The Hoover Institution Working Group on Intellectual Property, Innovation, and Prosperity (Hoover IP²) held its annual DC symposium, “The American Innovation Machine: What Role for Patents?” at the Hoover Institution’s Washington, DC, offices on March 26, 2015.

In his presentation, Wesley Cohen, professor of economics and management at the Fuqua School of Business, Duke University, focused on innovation, which is “introducing inventions into the market.” Firms rely heavily on external sources (for example, universities, customers, independent inventors) for patenting, licensing, and bringing inventions to market. The relationships between this diverse group of external inventors and the firms are crucial to innovation. If these relationships weaken, innovation suffers.

Hoover Institution senior fellow and Stanford University professor Stephen Haber asked why inventors sell their patents to patent assertion entities (PAEs), also known as patent trolls. His research notes the financial asymmetry between small inventors and large manufactures and shows that PAEs serve as intermediaries who mitigate the potential costs associated with potential litigation. PAEs provide liquidity and insurance. He concluded by saying “In the absence of PAEs, individual inventors might play a more limited role in the innovation ecosystem.”

Michael Risch, professor of law at Villanova University, worked through twenty-five years’ worth of patent litigation data to develop a layering of patent system litigation. He found, at the first layer, that the vast majority of cases settle.
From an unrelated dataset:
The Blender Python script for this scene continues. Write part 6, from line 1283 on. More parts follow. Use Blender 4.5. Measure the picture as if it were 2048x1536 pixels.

The second layer—those brought to trial—are often not litigated by the original inventor but rather by non-practicing entities (NPEs) and firms to whom the patents were licensed or that are marketing the patents.

The third layer, technology, is where he notes a difference between patents asserted by NPEs and others. NPE patent assertion tends to concentrate in fewer industries (for example, telecommunications, data storage, business software, television); whereas non-NPE assertions are more evenly distributed across industries and are enforced by larger, better funded firms.

Hoover IP² is an interdisciplinary research project that examines how intellectual property (IP)—particularly patents—affects technical innovation and creativity and, hence, economic growth. Through a series of conferences and symposiums Hoover IP² is building a scholarly network of economists, political scientists, and legal scholars who work with practicing attorneys, jurists and judicial interns, federal government officials and their staff, and other IP specialists to create a body of IP-related research, based on reason and evidence, and to discuss the implications of that research.